The Department of Defence, remote Australian towns and Curtin University are among some organisations that can tap into the fibre cable feeding the Australian Square Kilometre Array Pathfinder (ASKAP).

The multi-terabit network covers 390 kilometres of remote Australia between Geraldton and Boolardy Station, including areas that previously only had satellite internet access.
It is run by research network operator AARNet, which has agreed to provide access to the rare regional fibre under commercial agreements to help fund the network's maintainence and operation.
The Department of Defence was understood to be interested in linking a satellite base to the fibre network.
The network was designed to connect to the Federal Government's Geraldton-to-Perth link, in order to deliver data from the ASKAP radio telescope to the Pawsey supercomputer facility.
Rollout began in June last year and was completed a year later, slightly longer than planned due to flooding in the region.
Five 15-tonne concrete re-amplification bunkers were built at points along the network. Punters wishing to access the fibre could tap in at the solar-powered bunkers, designed to provide protection to engineers and equipment from the blistering heat.
“It helps to offset the maintenance costs and we can provide extra fibre to towns,” CSIRO computing infrastructure group leader Dr Shaun Amy said at the AusNOG 2012 meeting in Melbourne.
Farmers on whose land the bunkers were built were given 300 metres of free fibre backhaul as part of “good for neighbourly relations”.
“In exchange they’ll keep an eye on the [bunkers], and make sure no one shoots at the solar panels.”
The bunkers stored enough solar power to run at full capacity for two days during a power cut.
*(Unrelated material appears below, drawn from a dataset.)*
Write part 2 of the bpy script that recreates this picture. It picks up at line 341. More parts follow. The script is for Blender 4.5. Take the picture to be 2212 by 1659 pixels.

They also accessed Amy's IP telephony network, dubbed “Shaun net”.
The Government's Geraldton-to-Perth link had more complex sharing agreements than the CSIRO-bulit network.
Amy said at least two Western Australian Government departments, along with NextGen Networks and the NBN Co had a stake in the link, which made it difficult for CSIRO to ink a contract to access the network and Pawsey.
Pre-Pawsey processing
ASKAP data was intended to be processed in the Pawsey supercomputing centre. But the task will be left to a bank of six off-the-shelf servers when the telescope launches next month.
The telescope will open on October 11, ahead of the Pawsey supercomputer which is due for completion in 2013.
The Pawsey supercomputer was expected to provide 1.2 Petaflops (1200 Teraflops) of processing power for ASKAP, with equipment due to be installed from March next year.
ASKAP called for 100 Teraflops for "basic capabilities"and more than 400 Teraflops for the preferred "high angular resolution spectral line imaging" in which data was projected onto a three dimensional model.
The small bank of servers would crunch a trickle of test data in the months prior to the planned opening of the Pawsey centre.
ASKAP has been in construction since 2009, as Australia's precursor to the international, €1.5 billion SKA.
Amy described SKA organisers' decision to split the project between Australia and South Africa as one that was politically, not technologically, driven. The countries were previously in competition to host the SKA.
Amy warned that SKA networking costs could blow out under the dual-site model, although Australian SKA project director Brian Boyle previously said bandwidth requirements would remain unchanged because data would not be correlated across the two sites in real time.
Contracts for the SKA will be issued from early next year.